Are you aware of that „Serpent Temptation” was re-released by Radiation Records/Nuclear Blast on CD with completely re-recorded vocals, revised lyrics, and different cover art (1996) and Nuclear Blast re-released the re-vocal tracked version in 2000 with „Beyond the Unknown” in a bare bones digipak format…
Yes, I am very aware of it. When I first heard about it, I was a little concerned, and thought that I might need an attorney, until I bought it, and realized that all of the stuff that I had done had been removed. I figured that it was a money grab by the record label, to take advantage of the popularity of the original release. I still have mixed feelings about it, but it’s out there, and I guess that is the most important thing. People know about it. From what I have heard from Francis and Moyses, it was just a project that they had wanted to do. They removed my vocals, bass lines, and lyrics so as not to infringe on my copyrights.
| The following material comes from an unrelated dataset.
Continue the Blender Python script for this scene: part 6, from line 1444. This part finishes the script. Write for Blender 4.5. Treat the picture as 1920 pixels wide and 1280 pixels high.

These days you joined forces with the Howard brothers again and you released a material titled „Mandatory Evac” last year, what would you say about it compared to the classic Incubus stuffs?
I officially re-joined in July of 2009, so I was not in the band when they wrote and recorded „Mandatory Evac”, but I think it’s a good album. I think they tried to recreate some of that old school sound for this one and it turned out very original.
Is the band live and well? What about your future plans?
Yes, we are very much alive and well. They live in Tampa, FL and I live outside of Atlanta, GA. We’re doing the long distance thing right now, and as we get closer to doing live shows, i’ll be down there a lot more often. Francis is writing material for the next album right now, as well. We’re hoping to go to Europe and/or South America before we record the next album, but right now everything is on hold until we get our live performance where it needs to be. Then we’ll be doing some warm-up stuff around the Southeastern U.S. We’re excited to be back together with the original line-up.
Scott, thanks a lot for the interview, anything to add what I forgot to mention?
Look for us in 2010. We’re going to be trying to get out there and be seen. We’re going to try to do as many festivals as humanly possible.